Why doesn't the localization map $A \to A_f$ show that open embeddings of schemes are not always monomorphisms?

Question

Suppose $\iota: X \hookrightarrow Y$ is an open embedding of schemes. We can assume $X$ is an open subscheme of $Y$.

On the level of sets, $\iota$ is injective.

I wish to see that the pullback map $\iota^\sharp: \mathcal O_Y \to \mathcal O_Y|_X$ is injective.

I don't see how this is always true.

For example, if we take a ring $A$ which is not a domain, then the localization (restriction) map $A \to A_f$ is not always injective.

Doesn't this show that open embedding are not always monomorphisms?

If not, where is the error?

Answer 1

Let's recap the discussion from the comments and provide a full solution to the problem.

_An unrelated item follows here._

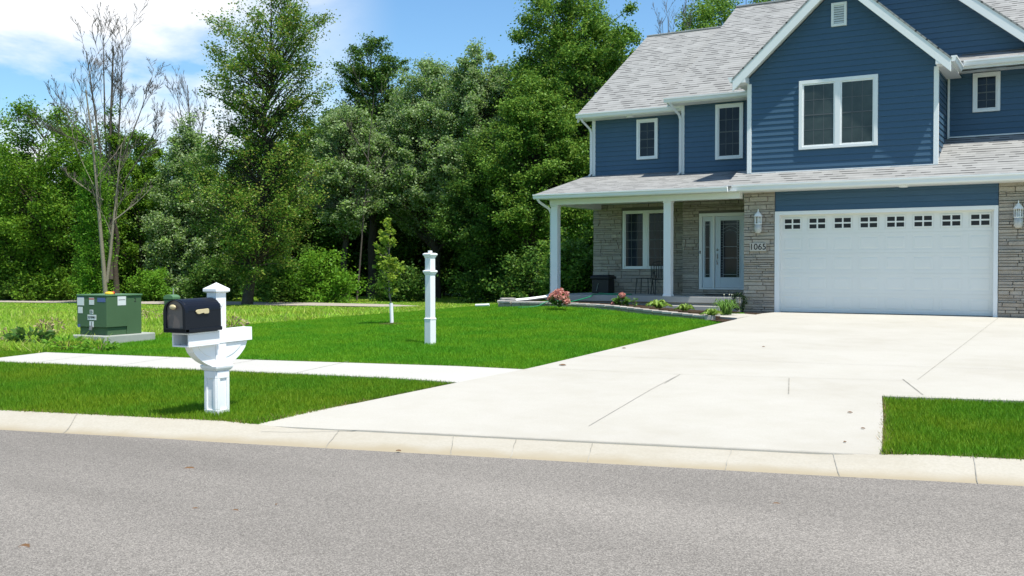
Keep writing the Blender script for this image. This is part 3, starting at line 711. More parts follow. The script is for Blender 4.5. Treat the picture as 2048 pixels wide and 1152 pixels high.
# garage door: five sections of pressed panels, eight small windows in the top one
gd = MB(); X0, X1, Z1 = -6.715, -1.865, 2.43; yd = YG + .14
gd.box(X0, X1, yd + .007, yd + .05, .0, Z1)
nw = 8; nh = 5; ph = Z1 / nh; pw = (X1 - X0) / nw
for r_ in range(nh):
    gd.box(X0, X1, yd, yd + .008, r_ * ph + .004, r_ * ph + .075); gd.box(X0, X1, yd, yd + .008, (r_ + 1) * ph - .075, (r_ + 1) * ph - .004)
    for c in range(nw + 1):
        xx = X0 + c * pw; a, b = max(X0, xx - .065), min(X1, xx + .065); gd.box(a, b, yd + .0005, yd + .0078, r_ * ph + .075, (r_ + 1) * ph - .075)
    if r_ < nh - 1:
        for c in range(nw):
            a, b = X0 + c * pw + .10, X0 + (c + 1) * pw - .10; z0, z1 = r_ * ph + .11, (r_ + 1) * ph - .11
            i = .025
            k = len(gd.v); gd.v += [(a, yd + .0065, z0), (b, yd + .0065, z0), (b, yd + .0065, z1), (a, yd + .0065, z1), (a + i, yd + .001, z0 + i), (b - i, yd + .001, z0 + i), (b - i, yd + .001, z1 - i), (a + i, yd + .001, z1 - i)]
            gd.f += [tuple(k + q for q in f) for f in ((4, 5, 6, 7), (0, 1, 5, 4), (1, 2, 6, 5), (2, 3, 7, 6), (3, 0, 4, 7))]
door = gd.build('garage_door', DOORWHITE, house, .002)
gd_f, gd_p = [], []
for c in range(nw):
    cxx = X0 + (c + .5) * pw; z0, z1 = Z1 - ph + .125, Z1 - ph + .365; a, b = cxx - .19, cxx + .19; zc = (z0 + z1) / 2
    fm = MB(); t = .03
    fm.box(a - t, a, yd - .015, yd + .011, z0 - t, z1 + t); fm.box(b, b + t, yd - .015, yd + .011, z0 - t, z1 + t); fm.box(a, b, yd - .015, yd + .011, z1, z1 + t); fm.box(a, b, yd - .015, yd + .011, z0 - t, z0)
    fm.box(cxx - .018, cxx + .018, yd - .012, yd + .010, z0, z1); fm.box(a, cxx - .018, yd - .012, yd + .010, zc - .018, zc + .018); fm.box(cxx + .018, b, yd - .012, yd + .010, zc - .018, zc + .018)
    pm = MB()
    for xa, xb in ((a, cxx - .018), (cxx + .018, b)):
        for za, zb in ((z0, zc - .018), (zc + .018, z1)): pm.box(xa, xb, yd - .004, yd + .0105, za, zb)
    wv = fm.v + pm.v
    o = fm.build('door_window', DOORWHITE, door); o.data.materials.append(DARK)
    # panes belong to the same small window: second material slot
    nb = len(o.data.polygons); bm = bmesh.new(); bm.from_mesh(o.data); me2 = pm.mesh('p'); n0 = len(bm.faces); bm.from_mesh(me2); bm.faces.ensure_lookup_table()
    for fc in bm.faces[n0:]: fc.material_index = 1
    bmesh.ops.recalc_face_normals(bm, faces=bm.faces[n0:]); bm.to_mesh(o.data); bm.free(); bpy.data.meshes.remove(me2)
MB().box(X0, X1, yd + .005, yd + .04, -.03, .002).build('rubber_seal', DARK, door)
m = MB(); m.box(-6.812, -6.70, YG - .03, YG + .20, -.02, 2.50); m.box(-1.88, -1.788, YG - .03, YG + .20, -.02, 2.50); m.box(-6.70, -1.88, YG - .03, YG + .20, 2.41, 2.50); m.build('garage_door_frame', WHITE, house, .004)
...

First, we'll fix the definition of an open immersion: a map $f:X\to Y$ is an open immersion of locally ringed spaces if and only if $f$ is a homeomorphism of $X$ on to an open subset of $Y$ and the pullback map $f^{-1}\mathcal{O}_Y\to \mathcal{O}_X$ is an isomorphism (ref 01HE). This is the standard way to talk about "the pullback morphism", and I'm emphasizing it because you apply the adjunction between $(-)^{-1}$ and $(-)_*$ to write it a different way, where the map is no longer an isomorphism but instead an isomorphism over the image of $f$ and zero elsewhere.

Next, we'll address your confusion about $A\to A_f$. In order to verify that the stalks of $\mathcal{O}_{\operatorname{Spec} A}$ and $\mathcal{O}_{\operatorname{Spec} A_f}$ are the same for all points in $\operatorname{Spec} A_f$, let's remember what those points are. There is a bijection between prime ideals of $A_f$ and prime ideals of $A$ not meeting $f$, so suppose we have a prime ideal $\mathfrak{p}\subset A$ not meeting $f$ which gives a prime ideal $\mathfrak{p}_f\subset A_f$. Then the stalk of $\mathcal{O}_{\operatorname{Spec} A}$ at $\mathfrak{p}$ is $A_\mathfrak{p}$, while the stalk of $\mathcal{O}_{\operatorname{Spec} A_f}$ at $\mathfrak{p}_f$ is $(A_f)_{\mathfrak{p}_f}$. But since localization is transitive and $f\notin \mathfrak{p}$ by assumption, $(A_f)_{\mathfrak{p}_f}\cong A_\mathfrak{p}$ and the stalks are the same as requested.

Answer 2

I deleted my previous answer, as it seemed it didn't truly address the question. Nevertheless, I think there are some facts related to open immersions and monomorphisms that seem relevant to this situation.

In this stacks article you'll find that a morphism of $X \to Y$ of schemes is a monomorphism if and only if the diagonal morphism $$X \longrightarrow X \times_Y X$$ is an isomorphism. Heuristically, this is saying that a morphism is a monomorphism if and only if the self-intersection of the image is the image itself. Put in this way, it should be at least intuitively clear that an open immersion is a monomorphism.

If we restrict to the category $\mathbf{Aff}$ of affine schemes, the condition that $X \to Y$ is a monomorphism may be rephrased slightly differently. Recall that there is an equivalence of categories $$\mathbf{Rings}^{op} \longrightarrow \mathbf{Aff}$$ given by associating to a commutative unital ring its spectrum. It follows that a monomorphism $\operatorname{Spec}(B) \longrightarrow \operatorname{Spec}(A)$ in the category of affine schemes corresponds to an $\textit{epimorphism}$ $A \longrightarrow B$ in the category of commutative unital rings. It is therefore a fact (and exercise) that any localization $A \to S^{-1}A$ is an epimorphism in $\mathbf{Rings}$.

Just a word of clarification in case it's not obvious already: while all monomorphisms of rings are injections, it is not true that all epimorphisms of rings are surjections.